BnF, Mss, NAF, 16330, f. 59-60
Transcription de Chantal Brière

a) « et ».
b) « rattrappez ».


17 avril [1837], lundi après-midi, 2 h. ¼

Bonjour mon cher petit homme bien-aimé. Quel temps affreux, quel horrible froid. Si on n’avaita pas un peu d’amour dans le cœur on mourrait comme des mouches. J’ai mal à la tête ce matin, je suis contrariée de voir que Mme Lanvin m’a encore manqué de parole, je ne peux l’attribuer qu’à l’inexactitude de M. P… [2] Il est fâcheux qu’il en prenne l’habitude car je pourrai me trouver d’ici à très peu de temps dans un grand embarras vis-à-vis la maîtresse de pension. Je te dis cela parce que tu es mon bien-aimé et que toutes mes pensées te sont connues.
Je voudrais te voir, il me semble qu’il y a huit jours que je ne t’ai embrassé. J’ai une grande impatience pour ne rien dire de plus de te caresser. Le marchand d’huile est venu tout à l’heure et pour peu que la blanchisseuse vienne aussi aujourd’hui il ne me restera pas un sou.
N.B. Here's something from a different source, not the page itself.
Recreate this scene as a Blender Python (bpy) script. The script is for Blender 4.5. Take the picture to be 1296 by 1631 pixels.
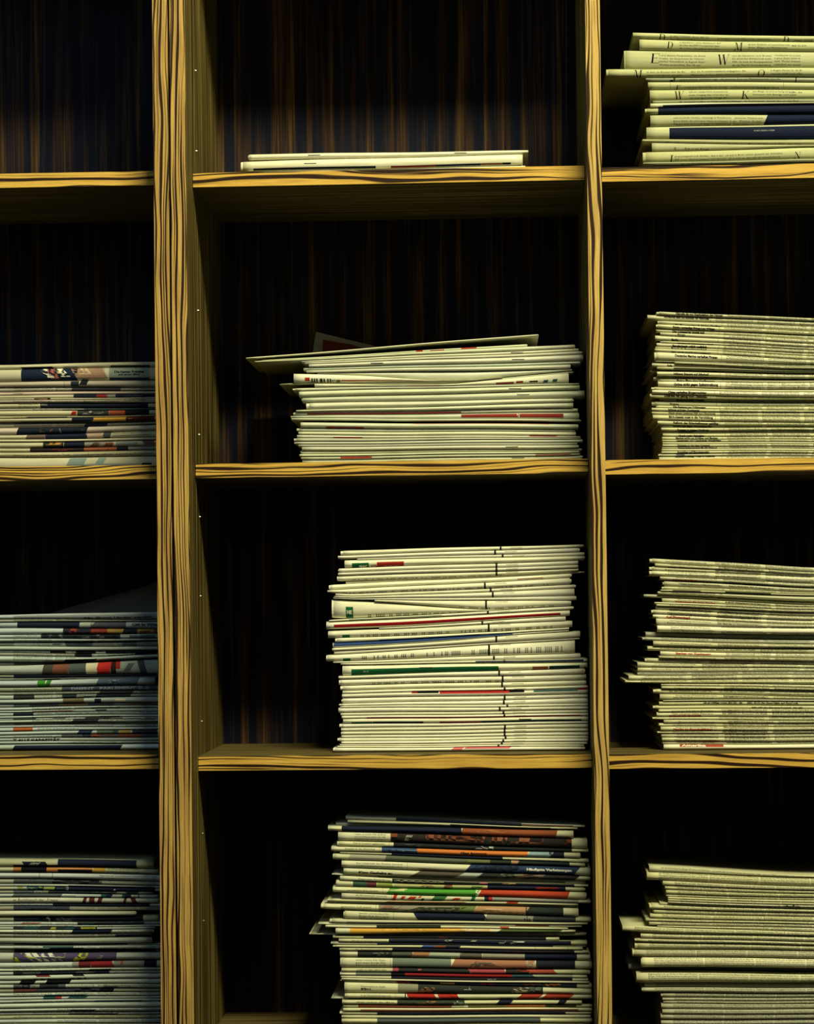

Ainsi va l’argent. Encore s’il faisait un peu de soleil mais il pleut et il fait un froid de loup, toutes choses attristantes surtout quand vous n’êtes pas là. Que je voudrais donc baiser mon petit o, To. Viens vite si tu ne veux pas que je sois bien mareuleuse [3]. Je suis triste et souffrante, cela mérite bien tout votre intérêt. Je t’aime, tu es ma vie, tu es mon tout, tu es mon adoré petit homme, mon Victor bien-aimé.

Juliette

BnF, Mss, NAF, 16330, f. 61-62
Transcription de Chantal Brière

a) « avait ».

Notes

[1Jeu de mots avec cardeur de matelas.

[2Pour M. Pradier. Le père de Claire se dérobe régulièrement à ses devoirs en ne participant pas au règlement de la pension de sa fille.

[3Déformation volontaire de « malheureuse ».